O filme perturba a nossa cabeça, pois ele nos dá a entender que, se os Beatles tentassem a carreira hoje, eles não teriam muito espaço para algumas de suas composições, já que, nos dias atuais, há toda uma tecnologia, um imediatismo e um interesse pelo dinheiro rápido que não está em consonância com os dias mais prosaicos da década de 60. Por exemplo, o álbum “Sargent Pepper’s Lonely Hearts Club Band” foi rechaçado pelos empresários de Jack, pois era um título muito grande e complicado. E o negócio é a rápida absorção, por parte do público, das músicas para se impulsionar logo as vendas e se ganhar muito dinheiro. Vendo essa questão levantada pelo filme a gente se pergunta: e nos anos 60? O empresário dos Beatles também não estava interessado em ganhar dinheiro? É obvio que sim. Entretanto, o ritmo das coisas e as mídias eram completamente diferentes, como se elas permitissem mais brechas para uma liberdade criativa.
Uma coisa que é hilária é que os Beatles não foram os únicos a desaparecer da face da Terra. Outros ícones tais como a Coca Cola e Harry Potter também não existem mais. E quando Jack via que as pessoas não conheciam tais ícones, ele saía correndo em direção a um computador para pesquisar no Google, não encontrando os resultados corretos. Mas, uma coisa é certa: um mundo sem os Beatles era muito pior. Foi o que disseram a Jack dois fãs que ainda se lembravam dos Beatles e que lhes deram o endereço de, ninguém mais, ninguém menos do que John Lennon, que estava vivo, do alto de seus 78 anos. Jack o visitou e descobriu que, nessa realidade alternativa, John teve uma vida muito boa e uma velhice tranquila, sendo a coisa boa desse “O que aconteceria se…”. O mais impressionante foi ver o ator que interpretou John Lennon, o veterano Robert Carlyle, que já foi até vilão de filme de James Bond. O cara estava igualzinho.

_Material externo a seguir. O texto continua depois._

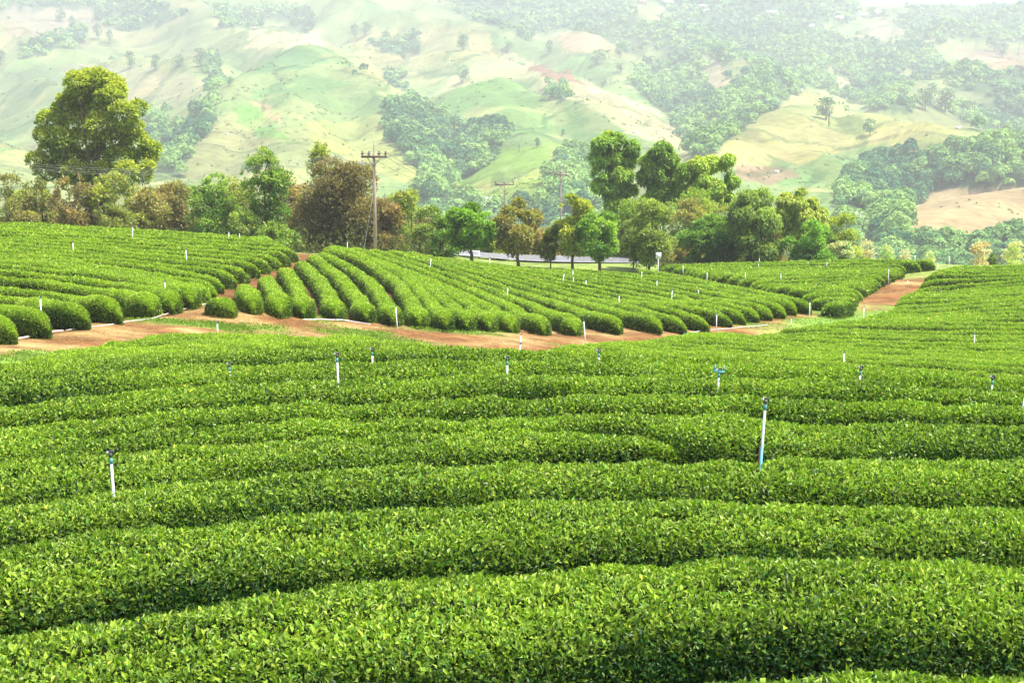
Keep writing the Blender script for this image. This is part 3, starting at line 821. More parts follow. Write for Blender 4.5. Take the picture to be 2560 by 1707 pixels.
def pixel_tree(name, label, u, vtop, D, hw, kind='round', n=5000, size=0.26, c0=(0.04,0.09,0.02), c1=(0.14,0.22,0.04), vbase=None,
               nb=16, base=0.2, droop=0.0, group="trees along the road behind the tea field", cat="tree", seed=None, aspect=0.45, dead=0.0,
               brad=0.34, rad=None, multi=1, lobes=None, lean=0, inner=0.5, extra=None, top=0.62, blobvar=0.3, gap=-0.20):
    p = pt(u, vtop, D); x = p[0]; zb = gz(x, D)
    if vbase is not None: zb = min(zb, pt(u, vbase, D)[2]) if False else zb
    h = p[2]-zb; rx = hw/F*D
    seed = seed if seed is not None else int(u*7+vtop)
    if lobes is None: Cn, Rd = envelope(kind, h, rx, seed, nb, base, None, brad)
    else:   # lobes given as (du px, v px, r px)
        Cn = []; Rd = []; r = np.random.default_rng(seed)
        for (lu, lv, lr) in lobes:
            q = pt(lu, lv, D); Cn.append([q[0]-x, r.uniform(-0.25, 0.25)*rx, q[2]-zb]); R = lr/F*D; Rd.append([R, R, R*0.88])
        Cn = np.array(Cn); Rd = np.array(Rd)
    t = empty(name, (x, D, zb)); tag(t, label, cat, group)
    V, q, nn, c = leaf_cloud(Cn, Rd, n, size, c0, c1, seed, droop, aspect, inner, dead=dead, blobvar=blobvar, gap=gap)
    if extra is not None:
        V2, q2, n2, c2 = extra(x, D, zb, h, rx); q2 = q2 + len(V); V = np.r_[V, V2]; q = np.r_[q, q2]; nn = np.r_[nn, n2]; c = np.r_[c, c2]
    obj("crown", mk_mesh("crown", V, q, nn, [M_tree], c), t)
    obj("trunk", trunk_mesh(h, rad or max(0.07, h*0.018), Cn, seed, lean=lean, multi=multi, top=top), t)
    return t

# the big rounded tree on the left, lobes traced from its outline
big = [(95,88,15),(78,98,15),(112,100,15),(92,110,17),(62,112,13),(127,114,14),(50,122,12),(75,124,15),(103,126,16),(133,127,10),
       (48,136,10),(60,140,14),(84,142,15),(112,142,15),(134,142,13),(44,150,8),(146,150,9),(66,156,14),(92,158,14),(120,158,14),(142,158,12),
       (148,167,7),(56,168,11),(78,172,13),(104,172,12),(128,172,12),(66,182,10),(92,184,10),(60,150,11),(88,80,11),(100,78,10),(116,90,9),(40,160,9),(46,172,10),(140,176,9),(66,102,10),(138,108,8),(148,150,9),(112,184,11),(82,84,12),(108,84,11)]
pixel_tree("broadleaf_tree", "tall rounded yellow-green tree, by far the biggest, standing at the left behind the terrace", 95, 74, 128, 60, lobes=big,
           n=52000, size=0.30, c0=(0.045,0.085,0.012), c1=(0.25,0.295,0.055), rad=0.42, inner=0.34, blobvar=0.14, aspect=0.5, gap=-0.42)
OL0, OL1 = (0.055,0.075,0.028), (0.17,0.20,0.055)
BR0, BR1 = (0.065,0.072,0.028), (0.175,0.178,0.065)
GR0, GR1 = (0.03,0.085,0.018), (0.12,0.23,0.035)
YG0, YG1 = (0.07,0.13,0.015), (0.30,0.36,0.05)
T = [ # name, label, u, vtop, D, halfwidth, kind, n, c0, c1, kwargs
 ("bushy_tree","brownish scrubby tree at the picture's left edge behind the terrace",8,174,124,22,'dome',5000,OL0,BR1,dict(dead=.16,base=.1)),
 ("bushy_tree","olive scrubby tree between the left edge and the big rounded tree",40,173,126,20,'dome',5000,OL0,OL1,dict(dead=.2,base=.1)),
 ("bushy_tree","reddish brown scrubby tree right in front of the big rounded tree",72,178,120,19,'dome',4500,OL0,(0.18,0.15,0.07),dict(dead=.35,base=.1)),
 ("bushy_tree","yellow-green bushy tree under the big tree's right half",112,172,121,22,'dome',6000,OL0,(0.20,0.24,0.05),dict(dead=.08,base=.1)),
 ("bushy_tree","pale airy olive bush just right of the big rounded tree",150,176,123,20,'dome',4200,OL0,(0.23,0.22,0.09),dict(dead=.2,base=.1)),
 ("bushy_tree","thin brown-green tree in the left row, between olive bush and green tree",180,180,125,20,'dome',4500,OL0,(0.18,0.17,0.08),dict(dead=.2,base=.1)),
 ("leafy_tree","mid green leafy tree left of the tallest airy tree",215,171,122,22,'dome',6500,GR0,(0.15,0.22,0.05),dict(dead=.05,base=.1)),
 ("airy_tree","tall airy green tree with a spiky top in the left row",264,148,121,34,'cone',11000,GR0,(0.17,0.23,0.05),dict(base=.12,nb=24,dead=.04)),
 ("airy_tree","slim yellow-topped tree behind the dark brownish tree",322,144,127,20,'cone',5200,OL0,(0.20,0.25,0.05),dict(base=.2,nb=14)),
 ("dense_tree","dense dark brownish tree beside the big utility pole",343,157,125,38,'dome',16000,(0.035,0.036,0.016),(0.13,0.115,0.055),dict(base=.02,nb=30,brad=.42,gap=-.4,inner=.4)),
 ("bushy_tree","brown bush directly right of the utility pole",386,199,123,15,'dome',3600,BR0,(0.20,0.16,0.07),dict(dead=.3,base=.05)),
 ("leafy_tree","green bushy tree right of the brown bush, ahead of the guardrail",411,189,125,30,'dome',8500,GR0,(0.19,0.24,0.06),dict(dead=.12,base=.05,nb=20)),
 ("leafy_tree","small dark green tree between bushy tree and bright domed tree",440,214,124,15,'dome',3000,GR0,(0.12,0.19,0.04),dict(base=.1)),
 ("domed_tree","bright deep green domed tree with a bare forked trunk by the road",471,202,119,25,'round',8500,(0.03,0.075,0.012),(0.12,0.215,0.032),dict(base=.36,nb=22,rad=.17,brad=.36)),
 ("slim_tree","brown and yellow speckled tree right of the bright domed tree",518,197,120,25,'round',6500,OL0,(0.195,0.21,0.06),dict(base=.25,dead=.3,rad=.16)),
 ("small_tree","short dark olive tree between the speckled and the yellow tree",551,227,121,14,'round',2400,(0.04,0.055,0.02),(0.11,0.15,0.04),dict(base=.3,rad=.07)),
 ("slim_tree","yellow-leaved tree with a leaning thin trunk in front of the road",573,193,120,20,'round',5500,(0.07,0.10,0.02),(0.23,0.265,0.05),dict(base=.3,lean=.03,rad=.14)),
 ("slim_tree","fresh green tree with a clean trunk right of the yellow tree",600,201,119,23,'round',7000,GR0,(0.155,0.245,0.045),dict(base=.32,rad=.16,nb=18)),
 ("slim_tree","olive green tree right of the clean-trunked green tree",650,198,122,23,'round',6500,OL0,(0.19,0.26,0.06),dict(base=.22,dead=.06)),
 ("leafy_tree","low dark green bush left of the white signboard",634,228,125,13,'round',2200,OL0,(0.11,0.16,0.04),dict(base=.1)),
 ("bamboo_clump","tall bright green bamboo clump with a notched double top",616,136,150,26,'x',17000,(0.045,0.095,0.018),(0.19,0.29,0.05),
   dict(lobes=[(604,146,12),(616,142,10),(631,147,8),(598,158,9),(610,160,13),(626,160,11),(604,174,12),(622,176,11),(612,190,11),(600,186,8),(628,192,9),(616,206,11),(634,150,6),(608,138,7)],multi=3,size=.34,droop=.35,inner=.6)),
 ("bamboo_clump","rounded bright bamboo clump between the double-topped clump and the golden bamboo",659,142,148,22,'x',12000,(0.045,0.09,0.018),(0.18,0.27,0.05),
   dict(lobes=[(659,152,11),(650,162,10),(668,162,11),(658,174,13),(672,178,10),(646,178,9),(660,192,12),(672,196,10),(650,202,10)],multi=3,size=.32,droop=.3,inner=.6)),
 ("bamboo_clump","feathery golden green bamboo with arching tips in the right group",706,156,146,30,'x',15000,(0.055,0.11,0.015),(0.21,0.30,0.045),
   dict(lobes=[(728,160,6),(712,164,9),(698,166,9),(686,172,9),(722,172,8),(702,180,12),(716,188,11),(688,190,11),(732,182,6),(704,202,12),(726,200,8)],multi=4,size=.36,droop=.45,inner=.6)),
 ("leafy_tree","brown-green wide tree behind the red bank",690,196,138,28,'dome',8000,BR0,(0.22,0.23,0.08),dict(dead=.15,base=.1)),
 ("leafy_tree","dark green spreading tree over the red bank",708,212,132,26,'dome',8000,GR0,(0.13,0.21,0.05),dict(base=.15)),
 ("leafy_tree","mid green bush left of the dark upright tree",733,208,133,18,'dome',5000,GR0,(0.16,0.24,0.06),dict(base=.1)),
 ("upright_tree","dark upright tree with heavy drooping foliage at the right group",755,185,130,22,'dome',11000,(0.022,0.05,0.012),(0.14,0.20,0.035),dict(base=.12,nb=20,droop=.5,rad=.25)),
 ("bamboo_clump","yellow-olive bamboo with bare spikes at the right end of the tree line",800,192,134,26,'x',11000,(0.07,0.11,0.02),(0.22,0.27,0.05),
   dict(lobes=[(786,200,7),(803,194,5),(797,206,9),(812,204,6),(788,214,11),(806,218,11),(820,214,6),(796,230,12),(816,230,10)],multi=4,size=.34,droop=.5)),
 ("leafy_tree","low mid green tree below the yellow-olive bamboo",812,218,128,26,'dome',7500,GR0,(0.13,0.23,0.045),dict(base=.05)),
 ("leafy_tree","yellow-green sloping tree ending the tree line on the right",842,212,136,20,'dome',5500,OL0,(0.24,0.32,0.06),dict(base=.1)),
 ("pale_bush","pale whitish green bush at the foot of the last tree",842,241,129,13,'dome',2600,(0.10,0.19,0.09),(0.33,0.45,0.24),dict(base=.0,cat="bush")),
]
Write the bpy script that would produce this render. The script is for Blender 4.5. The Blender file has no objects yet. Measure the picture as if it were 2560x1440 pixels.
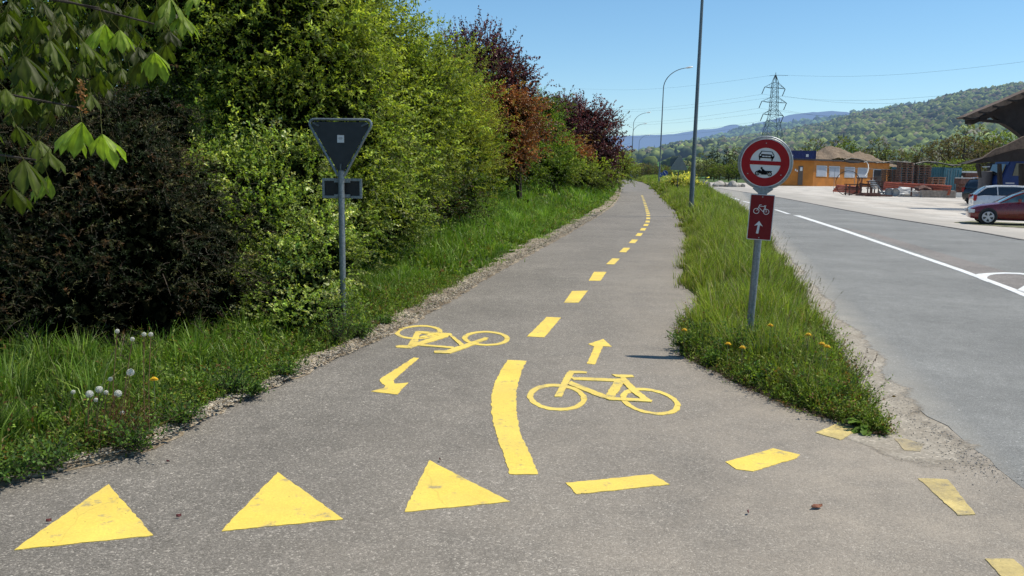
import bpy, bmesh, math, random
import numpy as np
from mathutils import Vector, Matrix
random.seed(7)
RNG = np.random.default_rng(11)
C = bpy.context.scene.collection
SC = bpy.context.scene

# ------------------------------------------------------------------ camera
F = 2130.0
PITCH = math.atan(291 / F)
ROLL = math.radians(0.85)
CAMZ = 1.55
cam_d = bpy.data.cameras.new('camera')
cam = bpy.data.objects.new('camera', cam_d)
C.objects.link(cam)
cam_d.sensor_width = 36.0
cam_d.lens = F / 2560 * 36
cam_d.clip_start = 0.05
cam_d.clip_end = 30000
MR = Matrix.Rotation(math.pi / 2 - PITCH, 4, 'X') @ Matrix.Rotation(ROLL, 4, 'Z')
cam.matrix_world = Matrix.Translation((0, 0, CAMZ)) @ MR
SC.camera = cam
_R = MR.to_3x3()


def ray(px, py):
    return _R @ Vector(((px - 1280) / F, (720 - py) / F, -1.0))


def G(px, py, z=0.0):
    """survey point of the photo on the flat ground at height z"""
    d = ray(px, py)
    t = (z - CAMZ) / d.z
    return Vector((d.x * t, d.y * t, z))


def P(px, py, Y):
    """survey point at a known distance Y ahead of the camera"""
    d = ray(px, py)
    t = Y / d.y
    return Vector((d.x * t, Y, CAMZ + d.z * t))


# ------------------------------------------------------------------ object helpers
def tag(o, label=None, cat=None, group=None, kind=None):
    if label: o['label'] = label
    if cat: o['category'] = cat
    if group: o['group'] = group
    if kind: o['kind'] = kind
    return o


def thing(name, label, cat, loc=(0, 0, 0), rot=(0, 0, 0), group=None):
    o = bpy.data.objects.new(name, None)
    o.empty_display_size = 0.2
    C.objects.link(o)
    o.location = loc
    o.rotation_euler = rot
    return tag(o, label, cat, group)


def link(name, me, mat, parent=None):
    o = bpy.data.objects.new(name, me)
    if mat is not None and len(me.materials) == 0:
        me.materials.append(mat)
    C.objects.link(o)
    if parent is not None:
        o.parent = parent
    return o


def copy_tree(o, parent=None):
    c = o.copy()
    C.objects.link(c)
    c.parent = parent
    for ch in [x for x in o.children]:
        copy_tree(ch, c)
    return c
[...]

Os atores foram bem. Himesh Patel convenceu com o seu tom meio abobalhado e perplexo pela situação inusitada que passava. E Lily James estava fofíssima e serelepe, muito à vontade com sua personagem Ellie. Confesso que gostei muito dela e de sua atuação, mais até do que Patel.
O filme teve um momento mais lento, justamente quando Jack tentava emplacar as músicas dos Beatles e a coisa não engrenava inicialmente. O senso comum do personagem (e o nosso) dizia que o sucesso dos Beatles era algo automático. Mas não foi. Ou seja, sempre se precisa pastar e correr atrás (como os Beatles correram), mesmo se você tem obras-primas à mão. Até elas serem reconhecidas, demora. Outro mito derrubado é o seguinte: mesmo sendo muito popular, não dá para guardar de cabeça todas as músicas dos Beatles. Jack teve que pagar um dobrado para relembrar as músicas e suas letras, agora que elas não existiam mais. Nosso protagonista, inclusive, teve que fazer um tour por Liverpool para refrescar a memória, o que foi um deleite para os espectadores, pois vários pontos turísticos de beatlemaníacos apareceram na película.
Dessa forma, “Yesterday” até não é uma coisa de se encher os olhos, mas tem os seus encantos. A gente se diverte com as músicas e com a interpretação do casal protagonista. A gente reflete sobre as chances que os Beatles teriam hoje, num mundo mais controlado pela alta velocidade da informação (olha aí mais uma vez o embate tradição-modernidade, com a primeira sendo elencada como virtuosa). Por essas virtudes, vale a pena dar uma conferida. E não se esqueça de ficar na sala durante todos os créditos finais, pois tem “Hey Jude” cantada pelo Paul McCartney.